Usually, a slightly buggered screw didn't offend me too much when I was young, would carry on, say "oh well", and commonly the only time where some action of repair would have to be taken was when the buggered screw head interfered with the Anti-Reverse Lever, then either a small fine file would have to be implemented to smooth the screw head, or swap that particular screw to another location on the faceplate.

I know many of these screws you would swear have been Locktited at some point in the past, and this is no doubt due to corrosion and the combination of dissimilar metals used.
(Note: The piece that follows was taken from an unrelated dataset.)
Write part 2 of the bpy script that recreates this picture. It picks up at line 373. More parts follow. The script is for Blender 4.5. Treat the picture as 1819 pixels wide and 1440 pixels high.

I know from a little bit of Gunsmith experiences, that Locktited Screws can often be effectively coaxed with the aid of a Soldering Iron, to hold the tip of a Hot Soldering Iron to the Heads of the Screws for 20-30 seconds to break-loosen the bond, then attempt removal. Not sure how this would work with the Mitchell Reels though, and seized screws?

I have read mention on auction sites that some of these screws were Brass? I'm not entirely sure if all Cover Plate Screws for all the Reels, and other Screws on board were entirely made of Brass? I would think in some applications, Brass might prove to be just too soft a metal.

Thus, I have thought at some future point to perhaps again go through every Mitchell Reel I own, to very carefully again remove screws here and there, and to apply a Anti-Sieze Compound to them, then re-install?

I would assume such would surely not hurt, and be an aid to future servicing without running into seizing problems?

Hope you haven't minded my thoughts and ideas?